Теперь к отцу часто стали приходить с просьбами, связанными так или иначе с войной: "Неправильно забрили, не по закону", "пособия никак не могут получить".

Подъема патриотизма в деревне и помину не было. Шли, потому что велят и нельзя не идти. А из-за чего началась война, почему гнали на Дальний Восток никто не знал.

Прогулки отца на шоссе участились. Здесь он собирал главные новости, улавливая настроение, отношение крестьян к войне. То с мужиками в санях или в телеге подъедет, то пешком с бабами пройдет, об их нужде поговорить.

Пробовал отец газеты читать, но не мог, они слишком волновали его.

- Не могу, - говорил он, - читать, что люди, как о чем-то высоком, прекрасном, пишут о кровавых событиях, стараясь вызвать патриотизм народа!

Но стоило кому-нибудь приехать, он сейчас же спрашивал:

- Ну что нового? - Что на войне делается?

И когда ему говорили, что японцы побеждают, он огорчался.

- Не могу отделаться от чувства обиды, когда слышу, что русских бьют, говорил он.

Когда же он узнал, что Порт-Артур сдан без боя, сказал:

- Эх, в наше время так не воевали!*

Помню, доктор Никитин, Юлия Ивановна и я сидели в "ремингтонной" и говорили о войне. Дмитрий Васильевич поднял вопрос о том, можно ли при полном отрицании убийства идти на войну в качестве доктора, сестры милосердия.

Вошел отец.

- О чем это вы?

Мы рассказали ему.

- Если бы я был молод, - сказал отец, - я пошел бы на войну санитаром!

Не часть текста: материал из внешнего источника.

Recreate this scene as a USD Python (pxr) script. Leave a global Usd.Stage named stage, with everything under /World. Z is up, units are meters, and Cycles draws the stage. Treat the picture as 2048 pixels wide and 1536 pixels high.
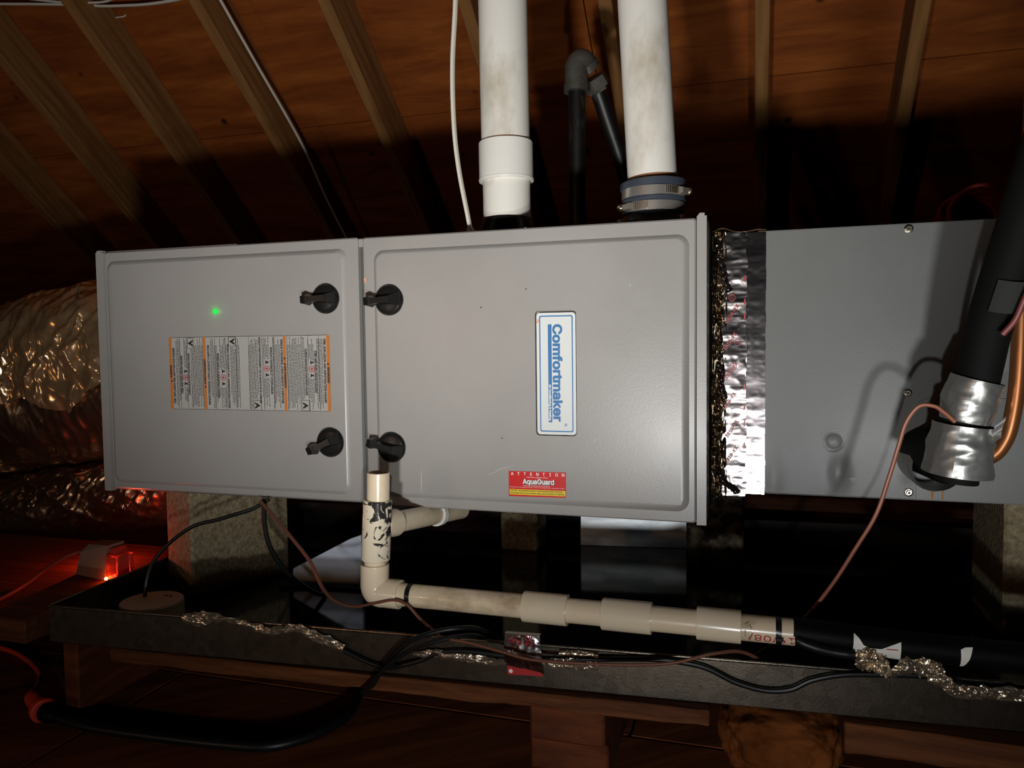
import math, random
import numpy as np, trimesh, usdkit, meshkit
import manifold3d as m3
from shapely import union_all
from shapely.geometry import Point, Polygon, box as sbox
from pxr import Usd, UsdGeom, UsdLux, UsdShade, Gf, Sdf

stage = Usd.Stage.CreateInMemory()
UsdGeom.SetStageUpAxis(stage, UsdGeom.Tokens.z)
UsdGeom.SetStageMetersPerUnit(stage, 1.0)
world = UsdGeom.Xform.Define(stage, "/World")
stage.SetDefaultPrim(world.GetPrim())
UsdGeom.Scope.Define(stage, "/World/Looks")

# ---------------------------------------------------------------- camera, lights, exposure
# world: x along the furnace front, y away from the photographer, z up; furnace front is y = 0, its underside z = 0
CAM, YAW, PITCH, ROLL, FPX = np.array([1.1574, -1.1314, 0.2648]), 0.3074, 0.0530, -0.0123, 1538.0
EXPOSURE = 0.0
fw = np.array([-math.sin(YAW) * math.cos(PITCH), math.cos(YAW) * math.cos(PITCH), -math.sin(PITCH)])
rt = np.array([math.cos(YAW), math.sin(YAW), 0.0]); up = np.cross(rt, fw)
rt2 = math.cos(ROLL) * rt + math.sin(ROLL) * up
up2 = -math.sin(ROLL) * rt + math.cos(ROLL) * up
cam = UsdGeom.Camera.Define(stage, "/World/camera")
cam.CreateHorizontalApertureAttr(36.0); cam.CreateVerticalApertureAttr(27.0)
cam.CreateFocalLengthAttr(36.0 * FPX / 2048.0)
cam.CreateClippingRangeAttr(Gf.Vec2f(0.02, 100.0))
cam.CreateExposureAttr(EXPOSURE)
mat = np.eye(4); mat[0, :3], mat[1, :3], mat[2, :3], mat[3, :3] = rt2, up2, -fw, CAM
cam.AddTransformOp().Set(Gf.Matrix4d(*mat.ravel().tolist()))


def lamp(name, pos, target, radius, watts, color, cone=None, soft=1.0):
    l = UsdLux.SphereLight.Define(stage, "/World/" + name)
    p, t = np.array(pos, float), np.array(target, float)
    d = (t - p) / np.linalg.norm(t - p)
    r = np.cross(d, [0, 0, 1.0]); r /= np.linalg.norm(r); u = np.cross(r, d)
    m = np.eye(4); m[0, :3], m[1, :3], m[2, :3], m[3, :3] = r, u, -d, p
    l.AddTransformOp().Set(Gf.Matrix4d(*m.ravel().tolist()))
    l.CreateRadiusAttr(radius); l.CreateColorAttr(Gf.Vec3f(*color)); l.CreateNormalizeAttr(True)
    l.CreateIntensityAttr(watts)
    if cone:
        s = UsdLux.ShapingAPI.Apply(l.GetPrim()); s.CreateShapingConeAngleAttr(cone); s.CreateShapingConeSoftnessAttr(soft)
    return l


# two hand torches held low in front of the photographer, an added fill between them, a warm bulb and a small work light far behind to the left
def aim(p, d):
    return tuple(np.array(p) + np.array(d))


T1, T2, T3 = (0.97, -1.11, -0.021), (1.47, -1.11, -0.07), (1.15, -1.11, -0.125)
lamp("torch_light", T1, aim(T1, (-0.38, 1.0, 0.76)), 0.028, 18.6, (1.0, 0.985, 0.955), cone=45.5, soft=1.0)
lamp("torch_light_001", T2, aim(T2, (0.03, 1.0, 0.35)), 0.045, 8.5, (0.97, 1.0, 0.99), cone=24, soft=1.0)
lamp("torch_light_002", T3, aim(T3, (-0.24, 1.0, 0.24)), 0.014, 4.3, (0.96, 0.985, 1.0), cone=56, soft=1.0)  # fill added to brighten the dim lower left
lamp("bulb_light", (-0.71, -3.40, 0.33), (0.3, 0.5, 0.6), 0.030, 4.0, (1.0, 0.46, 0.16))
lamp("work_light", (-0.55, -2.55, 0.02), (-0.5, 0.3, 0.3), 0.030, 2.2, (0.95, 0.98, 1.0), cone=40, soft=1.0)
dome = UsdLux.DomeLight.Define(stage, "/World/attic_air"); dome.CreateIntensityAttr(0.0)

# ---------------------------------------------------------------- materials
MATS = {}


def mk(name, nodes, links=(), surface="p.BSDF"):
    MATS[name] = usdkit.material(stage, "/World/Looks/" + name, nodes, links, surface)
    return MATS[name]


def plain(name, color, rough=0.5, metallic=0.0, spec=0.5, coat=0.0):
    return mk(name, {"p": ("principled_bsdf", {"base_color": color, "roughness": rough, "metallic": metallic, "specular_ior_level": spec, "coat_weight": coat})})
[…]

Но разве можно было отцу выражать свои непосредственные, мимолетные чувства? Люди спешили подхватить его слова и пустить в печать. Правые, патриотически настроенные люди радовались.

- Сам Толстой охвачен патриотизмом, несмотря на свое непротивление!

Две девицы приехали к отцу. Они собирались ехать на войну сестрами милосердия и спрашивали отца, правильно ли они поступают? Он сказал им, что нельзя, по его мнению, принимать участие в деле убийства в какой бы то ни было форме. Девицы были удивлены и старались доказать, что это необходимо - раненые все равно будут, помогать им надо.